The bond offering shows the penalty New Jersey is paying to borrow as it faces financial pressure from an $83 billion deficit in its employee-retirement system, which state leaders have shortchanged for years. The escalating bills to the pension funds have left New Jersey with the second-lowest credit rating among states after Illinois.

“Unless the state can show that it can make long-standing strides in its pension and health-care obligations, the state should be prepared to be penalized when it brings new issues to market,” said Neil Klein, senior managing director in New York at Carret Asset Management, which oversees $750 million of municipal debt. Carret didn’t buy any of the bonds.

Yields ranged from 3.24 percent for a bond maturing in 2019 to 5.1 percent for a 2040 security, according to data compiled by Bloomberg. Bank of America Merrill Lynch was the lead underwriter of the sale.

The 10-year securities were priced at 4.37 percent, compared with 2.21 percent yield on comparable top-rated debt. The $401.9 million in taxable bonds carried yields from 3.38 percent for 2017 securities to 4.45 percent for five-year bonds, the data show.

School Bonds

New Jersey ended up paying more in 10 years than A rated Guam, which sold comparable maturity debt Tuesday at a yield of 3.14 percent. Cobb County, Georgia’s top-rated taxable bonds, also priced Tuesday, yielded 3.25 percent in 10 years.
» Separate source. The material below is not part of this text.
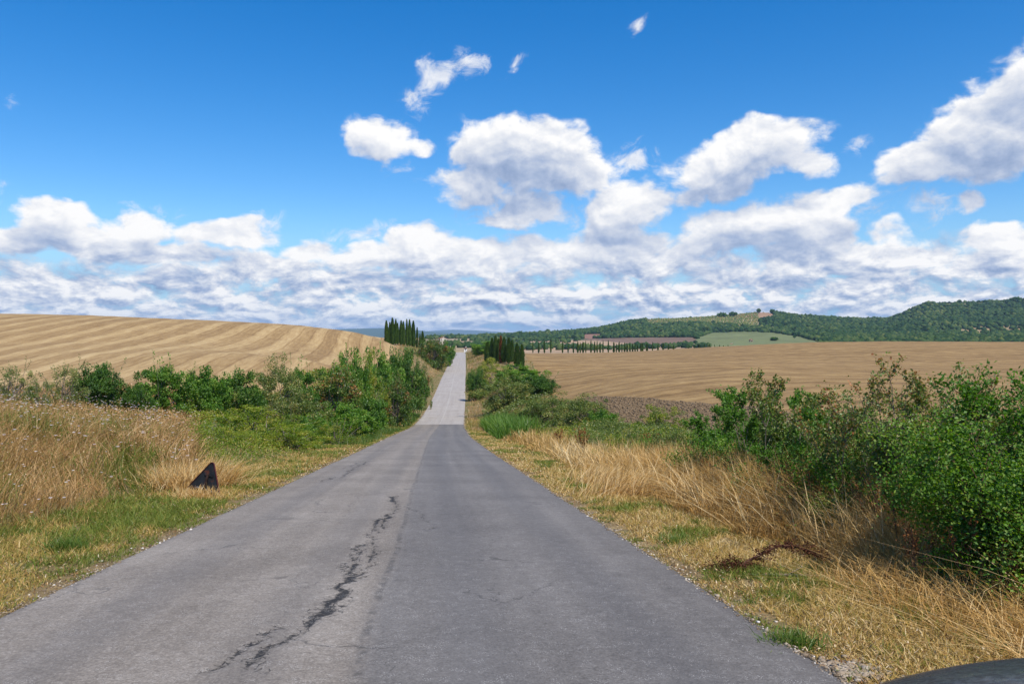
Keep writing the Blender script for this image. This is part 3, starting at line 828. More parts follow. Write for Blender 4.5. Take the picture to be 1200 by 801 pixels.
_protos = {}; _dim = {}
PROTO_DEF = {   # key: (seed, leaves, leaf length, width, material, clumps, ragged, low, sprigs, spread, tintbias)
    'green': (3, 15000, .15, .10, L_GREEN, 150, .38, -.15, 3, .21, .02),
    'green2': (4, 12500, .15, .10, L_GREEN, 120, .6, -.15, 5, .20, -.08),
    'dark': (5, 15000, .14, .09, L_DARK, 150, .35, -.15, 2, .21, .08),
    'olive': (6, 14000, .12, .07, L_OLIVE, 140, .42, -.15, 5, .21, 0),
    'sparse': (8, 4000, .12, .075, L_OLIVE, 70, .7, .0, 9, .18, .1),
    'red': (9, 11500, .13, .08, L_RED, 120, .5, -.15, 7, .20, -.05),
    'yellow': (10, 12500, .12, .06, L_YEL, 130, .55, -.2, 8, .21, 0),
    'weed': (12, 8000, .12, .05, L_YEL, 100, .7, -.2, 12, .20, -.1),
}
def bush(kind, px, py_base, py_top, D, wpx, label, group, name='leafy_shrub', cat='shrub', rz=None, zoff=-.1):
    """bush whose middle stands on the ray through px at depth D; its size follows from what the photo shows"""
    x = (px - 600) / F * D
    z = float(height(np.array([x]), np.array([D]), False)[0]) + zoff
    ztop = -(py_top - HY) / F * D
    H = max(ztop - z, .5); R = wpx / F * D * .5
    if kind not in _protos:
        sd, nl, L, W, mat, nc, rag, low, spr, spd, tb = PROTO_DEF[kind]
        _protos[kind] = make_bush(name, None, None, sd, 3.0, 2.0, nc, nl, L, W, mat, ragged=rag, low=low, sprigs=spr, spread=spd, tintbias=tb)
        root = _protos[kind]
        fo = [c for c in root.children if c.name.startswith('foliage')][0]
        co = np.empty(len(fo.data.vertices) * 3, dtype=np.float32); fo.data.vertices.foreach_get('co', co); co = co.reshape(-1, 3)
        _dim[kind] = (float(np.percentile(co[:, 2], 99.9)) * .97, float(np.percentile(np.hypot(co[:, 0], co[:, 1]), 95)))
    else:
        root = clone(_protos[kind])
    root.name = name
    tag(root, label, cat, group)
    root.location = (x, D, z)
    pz, pr = _dim[kind]; root.scale = (R * 1.2 / pr, R * 1.2 / pr * random.uniform(.85, 1.1), H * 1.03 / pz)
    root.rotation_euler = (0, 0, random.uniform(0, 6.28) if rz is None else rz)
    return root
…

Proceeds for the New Jersey issue will fund school construction costs, refinance debt and terminate derivative contracts. The bonds are rated A3 by Moody’s Investors Service, the company’s seventh-highest investment grade.

The deal accomplished the state’s goals, and its true interest cost is 4.58 percent, said Christopher Santarelli, a spokesman for the Treasury Department.

“The offering saw widespread market acceptance with $450 million retail orders from mom and pops to some of the largest institutional municipal investors in the country,” Santarelli said by e-mail.